Lux automation reacts slowly: Presence is reported immediately, but the lux value via MQTT is only reported every 5 minutes by default (transmission interval). For lighting control, this is usually not critical because daylight changes slowly anyway. If you want it more reactive, you can reduce the transmission interval in the sensor's MQTT configuration.
False alarms due to interfering objects: Movements from fans or air conditioners can be detected by the radar sensor. Four zones are available for excluding interference. In addition to manual definition, automatic detection is also possible. However, before activating "Set Interference Zones," ensure that no one is present in the detection area.
Optimize hold time (DELAY): The hold time determines how long presence is maintained after a zone has been left. Thanks to 60 GHz FMCW radar technology, which registers even the slightest movements like breathing, even completely still or sleeping people are reliably detected. Extremely long hold times, as with classic infrared detectors, are unnecessary; values between 15 and 30 seconds are usually sufficient.
Light flickers or constantly switches: This is almost always a threshold or placement problem. Check whether the ON and OFF thresholds have enough distance and whether the controlled lamp directly illuminates the sensor. When in doubt, you should move the sensor or increase the distance between the thresholds.

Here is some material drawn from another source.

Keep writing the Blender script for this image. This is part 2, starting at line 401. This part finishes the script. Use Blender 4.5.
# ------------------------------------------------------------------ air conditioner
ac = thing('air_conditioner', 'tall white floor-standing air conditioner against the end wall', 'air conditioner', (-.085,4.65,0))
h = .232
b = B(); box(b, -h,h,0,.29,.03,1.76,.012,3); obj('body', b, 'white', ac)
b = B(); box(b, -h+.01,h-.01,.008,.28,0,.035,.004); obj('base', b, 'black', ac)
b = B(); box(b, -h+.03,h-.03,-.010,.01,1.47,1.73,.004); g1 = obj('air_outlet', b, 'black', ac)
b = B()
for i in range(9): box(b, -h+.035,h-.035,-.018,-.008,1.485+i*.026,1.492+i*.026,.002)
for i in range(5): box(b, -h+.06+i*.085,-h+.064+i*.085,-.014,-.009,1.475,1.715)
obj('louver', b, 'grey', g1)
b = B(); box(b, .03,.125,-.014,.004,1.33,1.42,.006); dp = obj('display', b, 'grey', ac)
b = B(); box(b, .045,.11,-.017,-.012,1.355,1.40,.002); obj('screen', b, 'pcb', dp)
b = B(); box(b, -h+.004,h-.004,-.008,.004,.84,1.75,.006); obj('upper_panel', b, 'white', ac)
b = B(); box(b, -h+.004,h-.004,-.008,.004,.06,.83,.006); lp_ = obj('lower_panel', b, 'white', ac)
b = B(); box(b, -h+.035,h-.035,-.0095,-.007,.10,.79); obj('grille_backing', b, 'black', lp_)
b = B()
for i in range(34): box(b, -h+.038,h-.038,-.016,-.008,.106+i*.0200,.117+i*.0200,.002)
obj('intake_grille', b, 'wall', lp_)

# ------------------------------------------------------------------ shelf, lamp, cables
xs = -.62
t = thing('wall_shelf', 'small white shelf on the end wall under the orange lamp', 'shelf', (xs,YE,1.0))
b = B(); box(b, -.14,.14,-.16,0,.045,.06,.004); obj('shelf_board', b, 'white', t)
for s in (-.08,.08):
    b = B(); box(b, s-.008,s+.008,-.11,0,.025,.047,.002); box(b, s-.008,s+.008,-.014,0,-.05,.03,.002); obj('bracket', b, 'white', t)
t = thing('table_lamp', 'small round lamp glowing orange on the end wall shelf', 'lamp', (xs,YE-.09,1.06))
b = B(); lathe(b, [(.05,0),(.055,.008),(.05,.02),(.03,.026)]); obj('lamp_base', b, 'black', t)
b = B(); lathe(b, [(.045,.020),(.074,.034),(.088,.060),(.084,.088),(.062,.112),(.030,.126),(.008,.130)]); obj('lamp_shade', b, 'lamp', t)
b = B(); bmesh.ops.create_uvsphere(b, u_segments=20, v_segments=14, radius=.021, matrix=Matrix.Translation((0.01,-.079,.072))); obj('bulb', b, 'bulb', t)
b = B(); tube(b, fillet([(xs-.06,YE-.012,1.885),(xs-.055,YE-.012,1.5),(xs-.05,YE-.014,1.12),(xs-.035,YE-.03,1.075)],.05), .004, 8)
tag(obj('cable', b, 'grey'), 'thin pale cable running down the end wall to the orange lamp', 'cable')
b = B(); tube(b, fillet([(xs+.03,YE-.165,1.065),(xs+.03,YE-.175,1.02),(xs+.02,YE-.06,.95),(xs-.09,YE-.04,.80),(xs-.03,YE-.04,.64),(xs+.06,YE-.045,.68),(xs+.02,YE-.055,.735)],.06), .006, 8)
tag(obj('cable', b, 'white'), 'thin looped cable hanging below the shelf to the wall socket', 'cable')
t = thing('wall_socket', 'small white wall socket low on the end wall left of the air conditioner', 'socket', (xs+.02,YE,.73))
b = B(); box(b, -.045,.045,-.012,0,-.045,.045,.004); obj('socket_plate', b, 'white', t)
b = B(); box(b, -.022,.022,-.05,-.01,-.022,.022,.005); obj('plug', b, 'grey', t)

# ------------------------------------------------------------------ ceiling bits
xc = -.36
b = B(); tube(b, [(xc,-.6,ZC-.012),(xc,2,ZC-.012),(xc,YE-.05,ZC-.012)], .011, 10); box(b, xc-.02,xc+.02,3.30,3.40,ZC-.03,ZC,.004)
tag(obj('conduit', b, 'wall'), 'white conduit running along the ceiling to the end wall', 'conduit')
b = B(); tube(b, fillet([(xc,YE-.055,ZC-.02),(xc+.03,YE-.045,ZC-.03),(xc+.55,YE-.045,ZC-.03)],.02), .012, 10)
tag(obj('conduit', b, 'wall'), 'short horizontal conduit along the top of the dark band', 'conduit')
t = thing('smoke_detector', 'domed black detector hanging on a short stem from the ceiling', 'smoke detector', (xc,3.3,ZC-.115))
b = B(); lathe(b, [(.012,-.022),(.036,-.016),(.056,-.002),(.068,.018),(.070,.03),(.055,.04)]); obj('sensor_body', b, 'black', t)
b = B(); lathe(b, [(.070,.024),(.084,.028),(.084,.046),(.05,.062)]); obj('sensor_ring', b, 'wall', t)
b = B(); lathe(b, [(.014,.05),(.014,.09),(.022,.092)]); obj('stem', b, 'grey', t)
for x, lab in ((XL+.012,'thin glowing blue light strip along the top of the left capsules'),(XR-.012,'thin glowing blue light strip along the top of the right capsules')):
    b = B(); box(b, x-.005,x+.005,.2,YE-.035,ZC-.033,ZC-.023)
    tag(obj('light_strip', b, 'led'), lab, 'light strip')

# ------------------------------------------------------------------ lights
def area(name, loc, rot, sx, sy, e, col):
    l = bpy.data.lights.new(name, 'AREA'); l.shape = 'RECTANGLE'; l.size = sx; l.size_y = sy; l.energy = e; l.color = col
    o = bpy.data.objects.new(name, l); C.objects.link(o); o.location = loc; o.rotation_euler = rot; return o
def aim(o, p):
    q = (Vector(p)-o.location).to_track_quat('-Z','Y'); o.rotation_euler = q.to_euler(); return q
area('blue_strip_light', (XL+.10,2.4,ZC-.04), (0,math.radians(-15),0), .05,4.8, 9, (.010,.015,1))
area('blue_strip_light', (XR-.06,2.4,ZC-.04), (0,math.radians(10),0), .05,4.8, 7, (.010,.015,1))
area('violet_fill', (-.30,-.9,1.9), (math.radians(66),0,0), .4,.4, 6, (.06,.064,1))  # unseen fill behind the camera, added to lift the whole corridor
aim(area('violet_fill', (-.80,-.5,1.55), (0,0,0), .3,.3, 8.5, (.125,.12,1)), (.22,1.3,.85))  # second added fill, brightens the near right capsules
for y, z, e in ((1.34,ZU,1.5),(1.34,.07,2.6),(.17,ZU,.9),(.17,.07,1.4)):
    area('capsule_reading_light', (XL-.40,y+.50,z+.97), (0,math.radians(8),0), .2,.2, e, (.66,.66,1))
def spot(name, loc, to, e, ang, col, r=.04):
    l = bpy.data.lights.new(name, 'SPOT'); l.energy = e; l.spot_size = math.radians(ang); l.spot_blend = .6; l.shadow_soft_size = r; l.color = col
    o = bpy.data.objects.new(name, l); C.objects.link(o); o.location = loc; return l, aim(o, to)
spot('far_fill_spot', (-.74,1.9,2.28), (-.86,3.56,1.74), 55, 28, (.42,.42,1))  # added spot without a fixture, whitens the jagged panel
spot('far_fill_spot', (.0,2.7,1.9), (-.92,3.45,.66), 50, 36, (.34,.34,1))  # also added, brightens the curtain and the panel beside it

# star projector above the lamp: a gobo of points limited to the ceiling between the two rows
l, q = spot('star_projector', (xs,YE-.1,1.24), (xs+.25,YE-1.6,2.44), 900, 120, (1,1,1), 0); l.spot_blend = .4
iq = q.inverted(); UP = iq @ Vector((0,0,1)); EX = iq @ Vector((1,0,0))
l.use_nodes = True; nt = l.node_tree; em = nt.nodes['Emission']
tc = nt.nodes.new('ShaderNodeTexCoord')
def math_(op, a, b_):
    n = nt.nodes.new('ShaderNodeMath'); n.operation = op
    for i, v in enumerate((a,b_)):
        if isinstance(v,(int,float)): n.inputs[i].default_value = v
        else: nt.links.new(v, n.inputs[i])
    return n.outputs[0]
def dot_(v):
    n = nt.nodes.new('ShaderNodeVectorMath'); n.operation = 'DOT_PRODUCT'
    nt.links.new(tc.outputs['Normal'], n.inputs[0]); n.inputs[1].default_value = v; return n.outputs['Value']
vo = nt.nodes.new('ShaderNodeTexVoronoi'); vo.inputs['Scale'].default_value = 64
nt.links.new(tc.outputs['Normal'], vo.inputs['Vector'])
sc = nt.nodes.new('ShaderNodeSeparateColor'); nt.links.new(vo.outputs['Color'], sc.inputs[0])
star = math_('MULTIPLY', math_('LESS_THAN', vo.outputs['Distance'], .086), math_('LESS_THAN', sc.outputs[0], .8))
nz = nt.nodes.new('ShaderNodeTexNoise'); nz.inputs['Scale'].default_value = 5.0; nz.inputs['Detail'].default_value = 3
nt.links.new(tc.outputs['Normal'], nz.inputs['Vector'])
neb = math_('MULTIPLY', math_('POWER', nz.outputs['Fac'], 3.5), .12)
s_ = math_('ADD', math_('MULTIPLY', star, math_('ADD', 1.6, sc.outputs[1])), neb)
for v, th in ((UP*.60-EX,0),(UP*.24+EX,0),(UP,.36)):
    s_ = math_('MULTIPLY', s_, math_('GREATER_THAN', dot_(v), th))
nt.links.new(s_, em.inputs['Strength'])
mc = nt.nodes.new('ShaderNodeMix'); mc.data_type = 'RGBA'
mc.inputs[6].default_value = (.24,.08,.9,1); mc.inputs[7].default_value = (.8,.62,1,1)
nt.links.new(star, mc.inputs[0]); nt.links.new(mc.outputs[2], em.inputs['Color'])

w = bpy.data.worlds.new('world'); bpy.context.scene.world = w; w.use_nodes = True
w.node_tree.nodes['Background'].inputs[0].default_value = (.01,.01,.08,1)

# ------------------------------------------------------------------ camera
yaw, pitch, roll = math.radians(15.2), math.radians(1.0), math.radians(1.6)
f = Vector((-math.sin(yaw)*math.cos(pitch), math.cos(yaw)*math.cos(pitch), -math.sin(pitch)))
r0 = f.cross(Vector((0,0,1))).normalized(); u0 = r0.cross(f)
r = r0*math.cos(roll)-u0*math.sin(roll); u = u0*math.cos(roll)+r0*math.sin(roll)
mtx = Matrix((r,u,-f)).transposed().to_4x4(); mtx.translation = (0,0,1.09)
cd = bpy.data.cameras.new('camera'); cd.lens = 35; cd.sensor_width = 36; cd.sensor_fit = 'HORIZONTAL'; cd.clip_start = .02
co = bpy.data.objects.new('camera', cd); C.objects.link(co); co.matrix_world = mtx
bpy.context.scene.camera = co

Sensor does not appear in HA: Check whether the "Home Assistant" switch has been activated and saved in the sensor's web app. Take a look at the sensor's MQTT broker configuration menu: if the status at the bottom left is "disconnected", something is blocking communication. Also, check the Mosquitto log to see if the connection from the sensor was successfully established.
Conclusion
With our KL MZ presence detector and Home Assistant, you get a lighting control that is truly intelligent and dynamic. It provides no unnecessary artificial light during daylight, no abrupt extinguishing when sitting still, a soft night light in complete darkness, and thanks to the two thresholds, no annoying flickering at dusk. All of this works 100% locally.